Not surprisingly, the current NA responded to the public disappointment with the conduct of the 2019 election under a law widely perceived as flawed, by promising a brand new one well ahead of the next general elections in 2023.

Unfortunately, what at first looked like good news has since turned into not-so-good – some would say bad, very bad – news following the lawmaker’s decision on July 16 to make the commission’s electronic transmission of election results subject to clearance by both the NA and the National Communication Commission (NCC), the country’s regulator of telecommunications.

These two provisos clearly contradict Section 78 of the constitution which makes the registration of voters and the conduct of elections the sole prerogative of INEC.

Clause 52 (3) of the bill in a way also contradicts Section 160 (1) of the constitution which exempts INEC, of all the 14 executive bodies established by the constitution under Section 153 (1) and whose chairmen and members the president has the prerogative of nominating, from being under his control or getting his approval in regulating its own affairs.

What this means obviously is that it is unconstitutional to subject INEC to the opinion of NCC, or of any executive body for that matter, in carrying out its functions. Even more importantly, under the fundamental principle of separation of powers in our constitution, it is wrong for the National Assembly to constitute itself into an executive body, which is what assigning to itself the role of certifying the availability of network coverage in the country amounts to.

The fact is that, in general, the use of Information Technology (IT) in elections has, as we have seen in Nigeria and elsewhere, enhanced their transparency, integrity and credibility.
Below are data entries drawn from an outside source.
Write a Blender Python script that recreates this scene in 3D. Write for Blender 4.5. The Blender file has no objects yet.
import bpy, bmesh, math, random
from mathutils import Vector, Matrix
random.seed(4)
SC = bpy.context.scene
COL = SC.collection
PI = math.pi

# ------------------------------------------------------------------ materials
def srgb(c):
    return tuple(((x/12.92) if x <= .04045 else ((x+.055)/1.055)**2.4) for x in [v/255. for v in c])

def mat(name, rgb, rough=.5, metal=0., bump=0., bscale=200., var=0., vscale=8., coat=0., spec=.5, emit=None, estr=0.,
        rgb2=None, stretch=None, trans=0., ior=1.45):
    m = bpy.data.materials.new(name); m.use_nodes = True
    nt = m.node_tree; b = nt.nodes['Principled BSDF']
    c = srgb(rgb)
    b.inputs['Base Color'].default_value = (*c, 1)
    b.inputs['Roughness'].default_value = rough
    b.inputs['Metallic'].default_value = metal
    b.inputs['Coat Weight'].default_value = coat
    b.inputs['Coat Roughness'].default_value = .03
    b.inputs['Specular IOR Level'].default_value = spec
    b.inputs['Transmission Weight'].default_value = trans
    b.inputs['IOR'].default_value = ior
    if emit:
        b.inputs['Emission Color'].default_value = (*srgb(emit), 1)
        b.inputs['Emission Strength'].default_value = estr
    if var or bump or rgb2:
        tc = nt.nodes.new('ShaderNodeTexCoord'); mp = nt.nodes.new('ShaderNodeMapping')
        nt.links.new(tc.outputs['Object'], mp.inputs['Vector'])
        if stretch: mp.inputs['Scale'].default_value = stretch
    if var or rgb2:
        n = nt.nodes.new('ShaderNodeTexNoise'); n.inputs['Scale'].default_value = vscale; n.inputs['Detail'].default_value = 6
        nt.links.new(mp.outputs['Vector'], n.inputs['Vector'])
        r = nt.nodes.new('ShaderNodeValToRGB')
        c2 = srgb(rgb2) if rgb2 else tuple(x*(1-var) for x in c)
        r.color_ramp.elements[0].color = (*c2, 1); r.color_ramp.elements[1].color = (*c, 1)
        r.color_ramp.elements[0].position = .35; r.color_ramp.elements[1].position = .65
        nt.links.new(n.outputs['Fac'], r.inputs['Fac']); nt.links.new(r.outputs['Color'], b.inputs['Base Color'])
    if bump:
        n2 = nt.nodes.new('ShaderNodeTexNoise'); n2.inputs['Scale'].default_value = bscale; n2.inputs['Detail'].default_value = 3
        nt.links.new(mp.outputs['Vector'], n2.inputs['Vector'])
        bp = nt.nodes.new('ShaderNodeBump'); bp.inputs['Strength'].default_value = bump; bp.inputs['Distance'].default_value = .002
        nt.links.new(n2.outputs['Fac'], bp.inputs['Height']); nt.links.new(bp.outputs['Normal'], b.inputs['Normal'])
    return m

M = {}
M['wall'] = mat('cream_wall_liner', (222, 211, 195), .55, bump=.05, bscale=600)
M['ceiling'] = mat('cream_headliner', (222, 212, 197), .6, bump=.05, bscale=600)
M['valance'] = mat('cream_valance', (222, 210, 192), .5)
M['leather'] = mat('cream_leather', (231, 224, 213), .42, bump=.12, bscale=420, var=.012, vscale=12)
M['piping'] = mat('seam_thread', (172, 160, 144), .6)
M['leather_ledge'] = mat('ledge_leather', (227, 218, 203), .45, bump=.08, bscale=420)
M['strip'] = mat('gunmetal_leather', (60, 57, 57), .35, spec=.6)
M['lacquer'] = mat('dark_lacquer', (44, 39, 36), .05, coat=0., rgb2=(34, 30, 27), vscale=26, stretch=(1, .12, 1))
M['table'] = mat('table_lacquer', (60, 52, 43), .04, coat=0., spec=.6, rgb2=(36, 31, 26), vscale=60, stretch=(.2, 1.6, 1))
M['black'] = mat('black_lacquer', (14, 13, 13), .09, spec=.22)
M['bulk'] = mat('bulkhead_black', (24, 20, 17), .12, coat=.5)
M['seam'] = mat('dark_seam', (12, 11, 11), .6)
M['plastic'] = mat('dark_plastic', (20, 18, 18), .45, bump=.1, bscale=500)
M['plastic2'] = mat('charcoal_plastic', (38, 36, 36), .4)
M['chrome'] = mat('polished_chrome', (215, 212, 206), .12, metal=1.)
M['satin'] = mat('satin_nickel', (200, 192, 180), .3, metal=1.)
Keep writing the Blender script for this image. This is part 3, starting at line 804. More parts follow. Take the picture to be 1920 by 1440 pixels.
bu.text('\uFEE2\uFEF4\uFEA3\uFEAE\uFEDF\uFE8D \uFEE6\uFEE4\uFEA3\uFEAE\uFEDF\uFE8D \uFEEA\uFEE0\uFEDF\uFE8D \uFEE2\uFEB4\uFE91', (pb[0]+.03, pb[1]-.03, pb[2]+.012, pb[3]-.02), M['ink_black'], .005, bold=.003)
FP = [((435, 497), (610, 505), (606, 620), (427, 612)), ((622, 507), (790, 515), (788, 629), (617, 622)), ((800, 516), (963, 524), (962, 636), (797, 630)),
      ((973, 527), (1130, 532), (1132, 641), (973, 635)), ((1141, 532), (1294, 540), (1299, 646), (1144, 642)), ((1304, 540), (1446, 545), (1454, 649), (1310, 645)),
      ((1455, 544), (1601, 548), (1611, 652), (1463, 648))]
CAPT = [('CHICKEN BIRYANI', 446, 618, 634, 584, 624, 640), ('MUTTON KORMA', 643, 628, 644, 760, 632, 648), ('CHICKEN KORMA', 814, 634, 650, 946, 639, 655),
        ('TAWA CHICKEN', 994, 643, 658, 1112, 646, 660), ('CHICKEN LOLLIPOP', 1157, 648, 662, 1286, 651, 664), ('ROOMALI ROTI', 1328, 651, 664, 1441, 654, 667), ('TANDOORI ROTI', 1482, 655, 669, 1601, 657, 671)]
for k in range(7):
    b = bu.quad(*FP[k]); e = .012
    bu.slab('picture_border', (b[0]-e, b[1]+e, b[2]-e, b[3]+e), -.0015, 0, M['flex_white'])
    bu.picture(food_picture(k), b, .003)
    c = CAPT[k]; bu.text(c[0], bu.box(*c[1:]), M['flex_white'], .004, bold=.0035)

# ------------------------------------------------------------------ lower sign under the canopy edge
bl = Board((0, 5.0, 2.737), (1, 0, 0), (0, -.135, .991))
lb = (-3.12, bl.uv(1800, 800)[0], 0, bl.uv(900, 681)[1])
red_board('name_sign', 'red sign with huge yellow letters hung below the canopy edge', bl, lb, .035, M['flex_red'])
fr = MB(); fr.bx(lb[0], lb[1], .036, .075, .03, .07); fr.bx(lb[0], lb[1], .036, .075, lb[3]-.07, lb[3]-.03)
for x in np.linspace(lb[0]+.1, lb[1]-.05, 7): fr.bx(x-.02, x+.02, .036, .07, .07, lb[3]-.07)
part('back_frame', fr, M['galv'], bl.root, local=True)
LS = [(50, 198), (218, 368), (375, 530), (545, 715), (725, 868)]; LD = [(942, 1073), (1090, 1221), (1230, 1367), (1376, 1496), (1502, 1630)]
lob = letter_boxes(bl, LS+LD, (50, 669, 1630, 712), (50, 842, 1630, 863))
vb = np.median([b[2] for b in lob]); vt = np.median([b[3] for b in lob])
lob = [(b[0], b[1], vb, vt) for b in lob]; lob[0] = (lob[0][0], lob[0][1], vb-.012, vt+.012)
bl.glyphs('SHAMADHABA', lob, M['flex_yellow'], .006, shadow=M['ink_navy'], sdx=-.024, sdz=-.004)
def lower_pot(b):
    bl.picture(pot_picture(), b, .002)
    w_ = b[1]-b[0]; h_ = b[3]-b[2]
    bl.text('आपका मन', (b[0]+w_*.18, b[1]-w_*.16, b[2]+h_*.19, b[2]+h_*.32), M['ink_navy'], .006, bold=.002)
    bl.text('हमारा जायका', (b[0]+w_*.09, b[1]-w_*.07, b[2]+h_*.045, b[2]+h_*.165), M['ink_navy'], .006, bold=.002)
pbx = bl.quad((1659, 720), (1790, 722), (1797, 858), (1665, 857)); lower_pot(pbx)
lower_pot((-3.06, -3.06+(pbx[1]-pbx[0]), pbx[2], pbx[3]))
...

More specifically, in this country, we have seen how, first, the introduction of the Direct Data Capturing Machine (DDCM) in 2011 to create the country’s first digital and permanent Register of Voters, and, second, how the introduction of the Smart Card Reader (SCR) along with the Permanent Voters Card (PVC) for the accreditation of voters and authentication of their PVCs from 2015, has made our elections much, much more transparent and credible than they were before.

Since 2015 INEC has enhanced the performance of the SCRs, acquired more efficient hard wares and introduced several portals in its processes and procedures that have made things a lot more transparent and easier for itself and for all stakeholders in elections.

Above all, beginning from August 8, last year, during the Nasarawa Central State Constituency by-election, the commission introduced a portal called IReV (INEC result viewing portal) from which anyone sitting in the comfort of his home or office anywhere in the world can view the certified result of an election at any Polling Unit (PU), real life.

Perhaps the most remarkable achievement of this innovation in conjunction, of course, with other innovations, is that not a single one of the elections the commission has conducted since August last year has been rejected by the losers on account of its conduct.

IReV apart, the success of the ongoing Continuous Voter Registration (CVR) exercise ought to convince any Doubting Thomas that there is sufficient network coverage in the country for the electronic transmission of results to be feasible.

Needless to say, the July 16 legislative decision could only serve to undermine what many would agree is probably the best news to have come out of INEC, at least in the last 25 years. This was the formal announcement on June 16 by its chairman, Professor Mahmood Yakubu, of the expansion of the commission’s Polling Units from 119,974 in 1996 to 176,846 this year, an increase of 56,872.

Twenty-five years ago these roughly 120,000 Polling Units served what was then a voting population of nearly 58 million. At the end of those 25 years, the voting population had grown to over 84 million. Yet the number of the PUs remained the same, with all the negative implications this had for the safety and convenience of voters.

Several times INEC tried to remedy the situation but each time it failed. It made the most controversial attempt under the chairmanship of Professor Attahiru Jega in the run-up to the 2015 general elections. That attempt was widely attacked as partisan in favour of the section of the country Jega came from, attacks which eventually forced his commission to cancel it.

Learning from the commission’s failure in expanding voter access to its PUs all these 25 years, Professor Yakubu and his team concluded that the secret to success was to consult all major stakeholders in the electoral process early and widely. And so in January this year, he signed out and widely circulated a 53-page document titled “The State of Voter Access to Polling Units in Nigeria” in which the commission took the reader through the history of PUs in the country with all its challenges for voter access, laid out three options for overcoming those challenges, and made a very strong case for expanding access to the PUs through the option of converting their 56,872 adjuncts into full-fledged PUs.

Because the commission was able to present a solid and united front to the public on the issue, it was not difficult for it to convince the same public that converting the PU adjuncts into autonomous units was the best way to a more permanent solution to congestion at the PUs for which it received wide public support.

It should be apparent from all this that the decision of the National Assembly in mid-July to reject, for all practical purposes, INEC’s position on the feasibility of electronic transmission of election results, can only undermine this achievement, perhaps the commission’s greatest at least in the last 25 years.

Now that the federal legislators have resumed from their July recess and set up a Joint Committee of their two chambers to harmonise their differences in the bill, let us hope they will reverse themselves and approve the electronic transmission of election results.

Hopefully, between the National Assembly and the Presidency the two, knowing fully well that none of the three arms of government has absolute freedom to do as it likes in carrying out its constitutional roles, will give Nigerians not just a brand new Electoral Law before the end of this year. Hopefully, it will be a forward-looking law that will not attract litigations about its constitutionality but would, instead, allow INEC to build on the tremendous progress it has made in recent years in using information technology to make the country’s electoral system one of the most credible in the world.